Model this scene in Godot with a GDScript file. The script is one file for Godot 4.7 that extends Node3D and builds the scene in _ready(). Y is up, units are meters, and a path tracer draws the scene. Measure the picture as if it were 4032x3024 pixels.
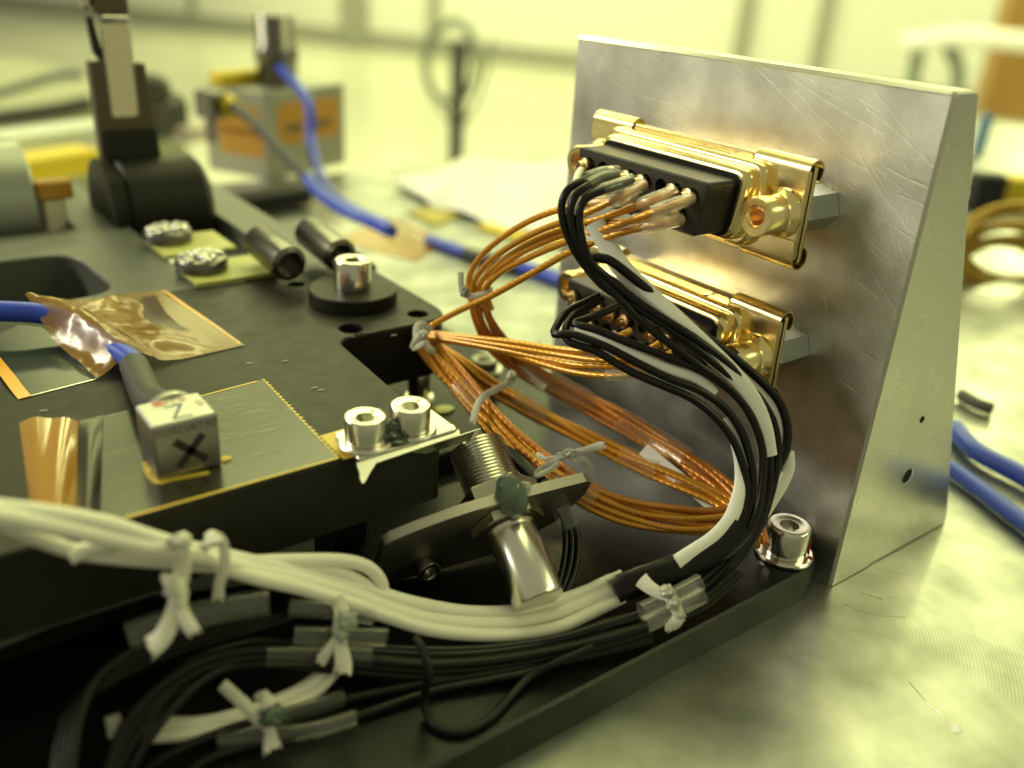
extends Node3D
# A bench close-up: an anodised stage, an aluminium angle plate and two gold connectors with their wiring.
# Lengths are written in millimetres and turned into metres when a mesh is committed.
const MM := 0.001
var M := {}
var base := Vector3.ZERO      # where the thing being built stands, in mm
var used := {}
var rng := RandomNumberGenerator.new()

func _ready():
	rng.seed = 7
	# camera
	var cam := Camera3D.new()
	cam.name = "camera"
	cam.transform = Transform3D(Basis(Vector3(0.593133, 0.056741, -0.803096), Vector3(-0.371807, 0.904076, -0.210729), Vector3(0.714103, 0.423589, 0.557341)).orthonormalized(), Vector3(54.209, 78.048, 101.838) * MM)
	cam.near = 0.005
	cam.far = 60.0
	var lens := CameraAttributesPhysical.new()
	lens.frustum_focal_length = 28.27
	lens.exposure_aperture = 11.6
	lens.frustum_focus_distance = 0.117
	lens.frustum_near = 0.005
	lens.frustum_far = 60.0
	cam.attributes = lens
	add_child(cam)
	cam.fov = 45.99
	cam.current = true
	# air: the dim far side of the room
	var we := WorldEnvironment.new()
	we.name = "environment"
	var env := Environment.new()
	env.background_mode = Environment.BG_COLOR
	env.background_color = Color(0.25, 0.25, 0.15).linear_to_srgb()
	env.tonemap_mode = Environment.TONE_MAPPER_LINEAR
	env.tonemap_exposure = 1.2
	env.sdfgi_enabled = true
	env.ssao_enabled = true
	env.ssil_enabled = true
	we.environment = env
	add_child(we)
	lamps()
	materials()
	room()
	table()
	base_plate()
	stage()
	angle_plate()
	for k in 2:
		connector(k)
	fasteners()
	clip_and_tapes()
	sensor()
	bulkhead()
	wires()
	ties()
	bench_background()

# ---------------------------------------------------------------- lamps
func lamps():
	# the room's ceiling fittings: rows of yellow-white tubes over and behind the bench
	# place, length, width, energy, turn
	var spots := [
		[Vector3(-2450, 1900, -5900), 3.6, 0.2, 6.5, 18.4, "single tube fitting on the ceiling far behind the bench"],
		[Vector3(-900, 1900, -1300), 2.6, 1.4, 0.9, 18.4, "ceiling light panel just behind the angle plate"],
		[Vector3(-1000, 1900, -3500), 1.6, 1.4, 0.45, 18.4, "ceiling light panel in the second row behind the angle plate"],
		[Vector3(-2600, 1900, -700), 2.4, 0.6, 2.7, 18.4, "ceiling light panel beyond the stage"],
		[Vector3(-2800, 1900, -3000), 2.4, 0.6, 2.6, 18.4, "ceiling light panel in the second row beyond the stage"],
		[Vector3(-4700, 1900, -1600), 2.4, 0.6, 2.5, 18.4, "ceiling light panel over the floor left of the wall"],
		[Vector3(-2200, 1900, 3100), 2.4, 0.6, 20.0, 18.4, "ceiling light panel over the left side of the bench"],
		[Vector3(1900, 1900, -2300), 2.4, 0.6, 3.0, 18.4, "ceiling light panel over the floor right of the bench"],
		[Vector3(-7600, 1900, -4400), 6.0, 0.4, 12.0, 118.9, "long ceiling light panel along the white wall"],
	]
	for s in spots:
		var root := Node3D.new()
		root.name = called("ceiling_lamp")
		add_child(root)
		root.position = s[0] * MM
		root.rotation_degrees.y = s[4]
		root.set_meta("label", s[5])
		root.set_meta("category", "lamp")
		root.set_meta("group", "ceiling fittings over the room")
		var body := MeshInstance3D.new()
		body.name = "housing"
		var bm := BoxMesh.new()
		bm.size = Vector3(s[2] + 0.06, 0.08, s[1] + 0.06)
		body.mesh = bm
		body.position.y = 0.06
		body.material_override = paint(Color(0.7, 0.7, 0.68), 0.5)
		root.add_child(body)
		var face := MeshInstance3D.new()
		face.name = "diffuser"
		var fm := BoxMesh.new()
		fm.size = Vector3(s[2], 0.02, s[1])
		face.mesh = fm
		var glow := StandardMaterial3D.new()
		glow.albedo_color = Color(0.9, 0.9, 0.8)
		glow.emission_enabled = true
		glow.emission = Color(0.98, 1.0, 0.68)
		glow.emission_energy_multiplier = 1.5
		face.material_override = glow
		root.add_child(face)
		var al := AreaLight3D.new()
		al.name = "tube_light"
		al.area_size = Vector2(s[2], s[1])
		al.light_energy = s[3]
		al.light_color = Color(1.0, 0.98, 0.86) if s[0].z > 0 else Color(0.98, 1.0, 0.67)
		al.area_range = 30.0
		al.shadow_enabled = true
		al.rotation_degrees.x = -90
		al.position.y = -0.02
		root.add_child(al)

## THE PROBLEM
Your task is to repeat the material above exactly, without its pictures.

## ANSWER FOR THE TASK
Model this scene in Godot with a GDScript file. The script is one file for Godot 4.7 that extends Node3D and builds the scene in _ready(). Y is up, units are meters, and a path tracer draws the scene. Measure the picture as if it were 4032x3024 pixels.
extends Node3D
# A bench close-up: an anodised stage, an aluminium angle plate and two gold connectors with their wiring.
# Lengths are written in millimetres and turned into metres when a mesh is committed.
const MM := 0.001
var M := {}
var base := Vector3.ZERO      # where the thing being built stands, in mm
var used := {}
var rng := RandomNumberGenerator.new()

func _ready():
	rng.seed = 7
	# camera
	var cam := Camera3D.new()
	cam.name = "camera"
	cam.transform = Transform3D(Basis(Vector3(0.593133, 0.056741, -0.803096), Vector3(-0.371807, 0.904076, -0.210729), Vector3(0.714103, 0.423589, 0.557341)).orthonormalized(), Vector3(54.209, 78.048, 101.838) * MM)
	cam.near = 0.005
	cam.far = 60.0
	var lens := CameraAttributesPhysical.new()
	lens.frustum_focal_length = 28.27
	lens.exposure_aperture = 11.6
	lens.frustum_focus_distance = 0.117
	lens.frustum_near = 0.005
	lens.frustum_far = 60.0
	cam.attributes = lens
	add_child(cam)
	cam.fov = 45.99
	cam.current = true
	# air: the dim far side of the room
	var we := WorldEnvironment.new()
	we.name = "environment"
	var env := Environment.new()
	env.background_mode = Environment.BG_COLOR
	env.background_color = Color(0.25, 0.25, 0.15).linear_to_srgb()
	env.tonemap_mode = Environment.TONE_MAPPER_LINEAR
	env.tonemap_exposure = 1.2
	env.sdfgi_enabled = true
	env.ssao_enabled = true
	env.ssil_enabled = true
	we.environment = env
	add_child(we)
	lamps()
	materials()
	room()
	table()
	base_plate()
	stage()
	angle_plate()
	for k in 2:
		connector(k)
	fasteners()
	clip_and_tapes()
	sensor()
	bulkhead()
	wires()
	ties()
	bench_background()

# ---------------------------------------------------------------- lamps
func lamps():
	# the room's ceiling fittings: rows of yellow-white tubes over and behind the bench
	# place, length, width, energy, turn
	var spots := [
		[Vector3(-2450, 1900, -5900), 3.6, 0.2, 6.5, 18.4, "single tube fitting on the ceiling far behind the bench"],
		[Vector3(-900, 1900, -1300), 2.6, 1.4, 0.9, 18.4, "ceiling light panel just behind the angle plate"],
		[Vector3(-1000, 1900, -3500), 1.6, 1.4, 0.45, 18.4, "ceiling light panel in the second row behind the angle plate"],
		[Vector3(-2600, 1900, -700), 2.4, 0.6, 2.7, 18.4, "ceiling light panel beyond the stage"],
		[Vector3(-2800, 1900, -3000), 2.4, 0.6, 2.6, 18.4, "ceiling light panel in the second row beyond the stage"],
		[Vector3(-4700, 1900, -1600), 2.4, 0.6, 2.5, 18.4, "ceiling light panel over the floor left of the wall"],
		[Vector3(-2200, 1900, 3100), 2.4, 0.6, 20.0, 18.4, "ceiling light panel over the left side of the bench"],
		[Vector3(1900, 1900, -2300), 2.4, 0.6, 3.0, 18.4, "ceiling light panel over the floor right of the bench"],
		[Vector3(-7600, 1900, -4400), 6.0, 0.4, 12.0, 118.9, "long ceiling light panel along the white wall"],
	]
	for s in spots:
		var root := Node3D.new()
		root.name = called("ceiling_lamp")
		add_child(root)
		root.position = s[0] * MM
		root.rotation_degrees.y = s[4]
		root.set_meta("label", s[5])
		root.set_meta("category", "lamp")
		root.set_meta("group", "ceiling fittings over the room")
		var body := MeshInstance3D.new()
		body.name = "housing"
		var bm := BoxMesh.new()
		bm.size = Vector3(s[2] + 0.06, 0.08, s[1] + 0.06)
		body.mesh = bm
		body.position.y = 0.06
		body.material_override = paint(Color(0.7, 0.7, 0.68), 0.5)
		root.add_child(body)
		var face := MeshInstance3D.new()
		face.name = "diffuser"
		var fm := BoxMesh.new()
		fm.size = Vector3(s[2], 0.02, s[1])
		face.mesh = fm
		var glow := StandardMaterial3D.new()
		glow.albedo_color = Color(0.9, 0.9, 0.8)
		glow.emission_enabled = true
		glow.emission = Color(0.98, 1.0, 0.68)
		glow.emission_energy_multiplier = 1.5
		face.material_override = glow
		root.add_child(face)
		var al := AreaLight3D.new()
		al.name = "tube_light"
		al.area_size = Vector2(s[2], s[1])
		al.light_energy = s[3]
		al.light_color = Color(1.0, 0.98, 0.86) if s[0].z > 0 else Color(0.98, 1.0, 0.67)
		al.area_range = 30.0
		al.shadow_enabled = true
		al.rotation_degrees.x = -90
		al.position.y = -0.02
		root.add_child(al)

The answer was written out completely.